DATASET CONTENT
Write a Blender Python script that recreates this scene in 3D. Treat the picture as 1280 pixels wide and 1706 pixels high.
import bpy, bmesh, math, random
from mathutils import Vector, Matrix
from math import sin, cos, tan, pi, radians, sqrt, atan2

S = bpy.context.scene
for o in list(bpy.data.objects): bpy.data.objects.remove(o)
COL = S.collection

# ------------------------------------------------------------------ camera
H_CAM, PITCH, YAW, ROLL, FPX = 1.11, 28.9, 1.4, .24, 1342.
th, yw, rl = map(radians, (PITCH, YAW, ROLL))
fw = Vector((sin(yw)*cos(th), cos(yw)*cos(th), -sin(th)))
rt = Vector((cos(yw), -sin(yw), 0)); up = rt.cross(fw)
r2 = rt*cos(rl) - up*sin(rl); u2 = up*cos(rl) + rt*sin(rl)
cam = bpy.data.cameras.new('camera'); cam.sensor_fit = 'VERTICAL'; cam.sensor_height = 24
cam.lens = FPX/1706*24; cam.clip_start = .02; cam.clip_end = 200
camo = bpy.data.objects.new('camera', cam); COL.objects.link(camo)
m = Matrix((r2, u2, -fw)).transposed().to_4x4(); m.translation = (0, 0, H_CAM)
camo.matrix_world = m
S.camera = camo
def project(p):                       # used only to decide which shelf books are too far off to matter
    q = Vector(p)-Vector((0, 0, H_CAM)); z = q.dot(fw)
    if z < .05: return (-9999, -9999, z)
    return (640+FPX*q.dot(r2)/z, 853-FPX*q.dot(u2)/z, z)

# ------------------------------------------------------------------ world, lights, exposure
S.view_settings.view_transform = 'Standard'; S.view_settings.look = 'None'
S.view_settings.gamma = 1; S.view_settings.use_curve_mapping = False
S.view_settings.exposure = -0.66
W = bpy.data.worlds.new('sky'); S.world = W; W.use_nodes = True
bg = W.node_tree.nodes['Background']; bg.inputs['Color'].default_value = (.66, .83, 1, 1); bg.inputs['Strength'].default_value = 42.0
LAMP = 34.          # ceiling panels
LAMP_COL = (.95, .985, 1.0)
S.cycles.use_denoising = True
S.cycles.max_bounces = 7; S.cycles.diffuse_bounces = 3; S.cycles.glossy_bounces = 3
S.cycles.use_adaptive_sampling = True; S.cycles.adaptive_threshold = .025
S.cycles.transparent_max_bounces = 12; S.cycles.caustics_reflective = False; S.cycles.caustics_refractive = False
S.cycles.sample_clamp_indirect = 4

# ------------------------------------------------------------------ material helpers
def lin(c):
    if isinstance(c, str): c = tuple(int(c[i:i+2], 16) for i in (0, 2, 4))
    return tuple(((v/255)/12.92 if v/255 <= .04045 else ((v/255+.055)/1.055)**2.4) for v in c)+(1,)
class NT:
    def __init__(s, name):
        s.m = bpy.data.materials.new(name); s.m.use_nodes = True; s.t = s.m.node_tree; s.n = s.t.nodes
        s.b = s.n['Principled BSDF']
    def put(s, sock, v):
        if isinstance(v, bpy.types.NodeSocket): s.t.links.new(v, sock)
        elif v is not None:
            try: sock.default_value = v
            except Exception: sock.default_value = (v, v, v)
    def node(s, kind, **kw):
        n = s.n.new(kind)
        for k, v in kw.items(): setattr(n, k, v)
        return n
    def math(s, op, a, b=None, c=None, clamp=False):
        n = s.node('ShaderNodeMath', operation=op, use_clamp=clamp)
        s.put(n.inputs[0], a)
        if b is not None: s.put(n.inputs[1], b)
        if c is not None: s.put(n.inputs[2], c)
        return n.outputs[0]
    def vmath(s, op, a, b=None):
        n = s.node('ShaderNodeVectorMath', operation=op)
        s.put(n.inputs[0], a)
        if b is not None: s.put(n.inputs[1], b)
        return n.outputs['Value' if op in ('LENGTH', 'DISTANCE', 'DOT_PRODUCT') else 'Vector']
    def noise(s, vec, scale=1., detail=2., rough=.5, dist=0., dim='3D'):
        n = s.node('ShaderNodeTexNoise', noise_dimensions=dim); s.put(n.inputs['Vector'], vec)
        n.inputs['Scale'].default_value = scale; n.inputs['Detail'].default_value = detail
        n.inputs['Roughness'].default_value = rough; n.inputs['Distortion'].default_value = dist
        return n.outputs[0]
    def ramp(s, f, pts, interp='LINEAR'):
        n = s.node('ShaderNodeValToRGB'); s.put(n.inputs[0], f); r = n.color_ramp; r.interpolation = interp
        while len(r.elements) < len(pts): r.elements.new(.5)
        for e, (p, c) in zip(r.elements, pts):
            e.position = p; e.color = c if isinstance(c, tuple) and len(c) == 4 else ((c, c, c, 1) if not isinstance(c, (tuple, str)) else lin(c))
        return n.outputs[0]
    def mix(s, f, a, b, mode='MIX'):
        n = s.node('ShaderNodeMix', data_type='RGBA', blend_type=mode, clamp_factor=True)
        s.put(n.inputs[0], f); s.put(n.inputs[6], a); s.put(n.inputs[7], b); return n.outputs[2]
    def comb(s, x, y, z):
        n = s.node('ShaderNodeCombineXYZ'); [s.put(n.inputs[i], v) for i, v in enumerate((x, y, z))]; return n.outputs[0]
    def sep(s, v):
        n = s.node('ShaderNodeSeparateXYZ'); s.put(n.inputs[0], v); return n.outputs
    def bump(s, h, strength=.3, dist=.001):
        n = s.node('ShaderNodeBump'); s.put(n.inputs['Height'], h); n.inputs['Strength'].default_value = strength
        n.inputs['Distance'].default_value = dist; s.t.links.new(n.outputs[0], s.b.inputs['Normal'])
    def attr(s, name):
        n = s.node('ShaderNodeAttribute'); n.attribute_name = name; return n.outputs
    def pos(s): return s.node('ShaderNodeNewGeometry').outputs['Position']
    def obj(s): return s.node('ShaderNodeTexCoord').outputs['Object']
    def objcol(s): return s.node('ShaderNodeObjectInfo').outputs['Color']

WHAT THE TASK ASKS
Go through the listing and copy all of it exactly.

WRITTEN SOLUTION
Write a Blender Python script that recreates this scene in 3D. Treat the picture as 1280 pixels wide and 1706 pixels high.
import bpy, bmesh, math, random
from mathutils import Vector, Matrix
from math import sin, cos, tan, pi, radians, sqrt, atan2

S = bpy.context.scene
for o in list(bpy.data.objects): bpy.data.objects.remove(o)
COL = S.collection

# ------------------------------------------------------------------ camera
H_CAM, PITCH, YAW, ROLL, FPX = 1.11, 28.9, 1.4, .24, 1342.
th, yw, rl = map(radians, (PITCH, YAW, ROLL))
fw = Vector((sin(yw)*cos(th), cos(yw)*cos(th), -sin(th)))
rt = Vector((cos(yw), -sin(yw), 0)); up = rt.cross(fw)
r2 = rt*cos(rl) - up*sin(rl); u2 = up*cos(rl) + rt*sin(rl)
cam = bpy.data.cameras.new('camera'); cam.sensor_fit = 'VERTICAL'; cam.sensor_height = 24
cam.lens = FPX/1706*24; cam.clip_start = .02; cam.clip_end = 200
camo = bpy.data.objects.new('camera', cam); COL.objects.link(camo)
m = Matrix((r2, u2, -fw)).transposed().to_4x4(); m.translation = (0, 0, H_CAM)
camo.matrix_world = m
S.camera = camo
def project(p):                       # used only to decide which shelf books are too far off to matter
    q = Vector(p)-Vector((0, 0, H_CAM)); z = q.dot(fw)
    if z < .05: return (-9999, -9999, z)
    return (640+FPX*q.dot(r2)/z, 853-FPX*q.dot(u2)/z, z)

# ------------------------------------------------------------------ world, lights, exposure
S.view_settings.view_transform = 'Standard'; S.view_settings.look = 'None'
S.view_settings.gamma = 1; S.view_settings.use_curve_mapping = False
S.view_settings.exposure = -0.66
W = bpy.data.worlds.new('sky'); S.world = W; W.use_nodes = True
bg = W.node_tree.nodes['Background']; bg.inputs['Color'].default_value = (.66, .83, 1, 1); bg.inputs['Strength'].default_value = 42.0
LAMP = 34.          # ceiling panels
LAMP_COL = (.95, .985, 1.0)
S.cycles.use_denoising = True
S.cycles.max_bounces = 7; S.cycles.diffuse_bounces = 3; S.cycles.glossy_bounces = 3
S.cycles.use_adaptive_sampling = True; S.cycles.adaptive_threshold = .025
S.cycles.transparent_max_bounces = 12; S.cycles.caustics_reflective = False; S.cycles.caustics_refractive = False
S.cycles.sample_clamp_indirect = 4

# ------------------------------------------------------------------ material helpers
def lin(c):
    if isinstance(c, str): c = tuple(int(c[i:i+2], 16) for i in (0, 2, 4))
    return tuple(((v/255)/12.92 if v/255 <= .04045 else ((v/255+.055)/1.055)**2.4) for v in c)+(1,)
class NT:
    def __init__(s, name):
        s.m = bpy.data.materials.new(name); s.m.use_nodes = True; s.t = s.m.node_tree; s.n = s.t.nodes
        s.b = s.n['Principled BSDF']
    def put(s, sock, v):
        if isinstance(v, bpy.types.NodeSocket): s.t.links.new(v, sock)
        elif v is not None:
            try: sock.default_value = v
            except Exception: sock.default_value = (v, v, v)
    def node(s, kind, **kw):
        n = s.n.new(kind)
        for k, v in kw.items(): setattr(n, k, v)
        return n
    def math(s, op, a, b=None, c=None, clamp=False):
        n = s.node('ShaderNodeMath', operation=op, use_clamp=clamp)
        s.put(n.inputs[0], a)
        if b is not None: s.put(n.inputs[1], b)
        if c is not None: s.put(n.inputs[2], c)
        return n.outputs[0]
    def vmath(s, op, a, b=None):
        n = s.node('ShaderNodeVectorMath', operation=op)
        s.put(n.inputs[0], a)
        if b is not None: s.put(n.inputs[1], b)
        return n.outputs['Value' if op in ('LENGTH', 'DISTANCE', 'DOT_PRODUCT') else 'Vector']
    def noise(s, vec, scale=1., detail=2., rough=.5, dist=0., dim='3D'):
        n = s.node('ShaderNodeTexNoise', noise_dimensions=dim); s.put(n.inputs['Vector'], vec)
        n.inputs['Scale'].default_value = scale; n.inputs['Detail'].default_value = detail
        n.inputs['Roughness'].default_value = rough; n.inputs['Distortion'].default_value = dist
        return n.outputs[0]
    def ramp(s, f, pts, interp='LINEAR'):
        n = s.node('ShaderNodeValToRGB'); s.put(n.inputs[0], f); r = n.color_ramp; r.interpolation = interp
        while len(r.elements) < len(pts): r.elements.new(.5)
        for e, (p, c) in zip(r.elements, pts):
            e.position = p; e.color = c if isinstance(c, tuple) and len(c) == 4 else ((c, c, c, 1) if not isinstance(c, (tuple, str)) else lin(c))
        return n.outputs[0]
    def mix(s, f, a, b, mode='MIX'):
        n = s.node('ShaderNodeMix', data_type='RGBA', blend_type=mode, clamp_factor=True)
        s.put(n.inputs[0], f); s.put(n.inputs[6], a); s.put(n.inputs[7], b); return n.outputs[2]
    def comb(s, x, y, z):
        n = s.node('ShaderNodeCombineXYZ'); [s.put(n.inputs[i], v) for i, v in enumerate((x, y, z))]; return n.outputs[0]
    def sep(s, v):
        n = s.node('ShaderNodeSeparateXYZ'); s.put(n.inputs[0], v); return n.outputs
    def bump(s, h, strength=.3, dist=.001):
        n = s.node('ShaderNodeBump'); s.put(n.inputs['Height'], h); n.inputs['Strength'].default_value = strength
        n.inputs['Distance'].default_value = dist; s.t.links.new(n.outputs[0], s.b.inputs['Normal'])
    def attr(s, name):
        n = s.node('ShaderNodeAttribute'); n.attribute_name = name; return n.outputs
    def pos(s): return s.node('ShaderNodeNewGeometry').outputs['Position']
    def obj(s): return s.node('ShaderNodeTexCoord').outputs['Object']
    def objcol(s): return s.node('ShaderNodeObjectInfo').outputs['Color']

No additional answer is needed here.